[EXERCISE INSTRUCTIONS] The complete listing should be restated exactly.

[PROVIDED DATA]
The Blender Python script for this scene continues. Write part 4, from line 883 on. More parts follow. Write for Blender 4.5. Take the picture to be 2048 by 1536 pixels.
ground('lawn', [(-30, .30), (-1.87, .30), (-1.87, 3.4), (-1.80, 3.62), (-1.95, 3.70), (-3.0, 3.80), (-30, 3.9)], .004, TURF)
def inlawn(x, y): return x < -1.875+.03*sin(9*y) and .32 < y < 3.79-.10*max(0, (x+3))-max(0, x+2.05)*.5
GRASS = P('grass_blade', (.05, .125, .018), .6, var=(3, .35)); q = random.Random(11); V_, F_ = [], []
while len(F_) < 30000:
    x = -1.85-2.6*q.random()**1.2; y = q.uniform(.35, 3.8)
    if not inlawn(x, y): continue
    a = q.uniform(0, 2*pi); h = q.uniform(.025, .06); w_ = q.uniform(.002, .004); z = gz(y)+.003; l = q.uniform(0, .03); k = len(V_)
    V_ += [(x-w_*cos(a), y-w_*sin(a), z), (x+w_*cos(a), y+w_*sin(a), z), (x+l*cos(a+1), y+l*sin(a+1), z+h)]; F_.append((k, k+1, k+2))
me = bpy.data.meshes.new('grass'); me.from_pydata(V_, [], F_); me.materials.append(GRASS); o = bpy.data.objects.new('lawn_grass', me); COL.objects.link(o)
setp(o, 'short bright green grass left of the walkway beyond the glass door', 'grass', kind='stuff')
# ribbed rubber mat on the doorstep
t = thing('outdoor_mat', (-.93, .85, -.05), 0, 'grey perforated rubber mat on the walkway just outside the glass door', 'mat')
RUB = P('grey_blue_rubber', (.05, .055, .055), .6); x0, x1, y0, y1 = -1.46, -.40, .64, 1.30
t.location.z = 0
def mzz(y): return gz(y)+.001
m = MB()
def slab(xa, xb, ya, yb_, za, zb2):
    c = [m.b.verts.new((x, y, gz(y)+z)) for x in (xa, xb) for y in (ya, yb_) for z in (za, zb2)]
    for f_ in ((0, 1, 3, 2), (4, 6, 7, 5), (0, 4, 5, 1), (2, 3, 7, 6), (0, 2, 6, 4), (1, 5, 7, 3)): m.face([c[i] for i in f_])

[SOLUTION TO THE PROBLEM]
The Blender Python script for this scene continues. Write part 4, from line 883 on. More parts follow. Write for Blender 4.5. Take the picture to be 2048 by 1536 pixels.
ground('lawn', [(-30, .30), (-1.87, .30), (-1.87, 3.4), (-1.80, 3.62), (-1.95, 3.70), (-3.0, 3.80), (-30, 3.9)], .004, TURF)
def inlawn(x, y): return x < -1.875+.03*sin(9*y) and .32 < y < 3.79-.10*max(0, (x+3))-max(0, x+2.05)*.5
GRASS = P('grass_blade', (.05, .125, .018), .6, var=(3, .35)); q = random.Random(11); V_, F_ = [], []
while len(F_) < 30000:
    x = -1.85-2.6*q.random()**1.2; y = q.uniform(.35, 3.8)
    if not inlawn(x, y): continue
    a = q.uniform(0, 2*pi); h = q.uniform(.025, .06); w_ = q.uniform(.002, .004); z = gz(y)+.003; l = q.uniform(0, .03); k = len(V_)
    V_ += [(x-w_*cos(a), y-w_*sin(a), z), (x+w_*cos(a), y+w_*sin(a), z), (x+l*cos(a+1), y+l*sin(a+1), z+h)]; F_.append((k, k+1, k+2))
me = bpy.data.meshes.new('grass'); me.from_pydata(V_, [], F_); me.materials.append(GRASS); o = bpy.data.objects.new('lawn_grass', me); COL.objects.link(o)
setp(o, 'short bright green grass left of the walkway beyond the glass door', 'grass', kind='stuff')
# ribbed rubber mat on the doorstep
t = thing('outdoor_mat', (-.93, .85, -.05), 0, 'grey perforated rubber mat on the walkway just outside the glass door', 'mat')
RUB = P('grey_blue_rubber', (.05, .055, .055), .6); x0, x1, y0, y1 = -1.46, -.40, .64, 1.30
t.location.z = 0
def mzz(y): return gz(y)+.001
m = MB()
def slab(xa, xb, ya, yb_, za, zb2):
    c = [m.b.verts.new((x, y, gz(y)+z)) for x in (xa, xb) for y in (ya, yb_) for z in (za, zb2)]
    for f_ in ((0, 1, 3, 2), (4, 6, 7, 5), (0, 4, 5, 1), (2, 3, 7, 6), (0, 2, 6, 4), (1, 5, 7, 3)): m.face([c[i] for i in f_])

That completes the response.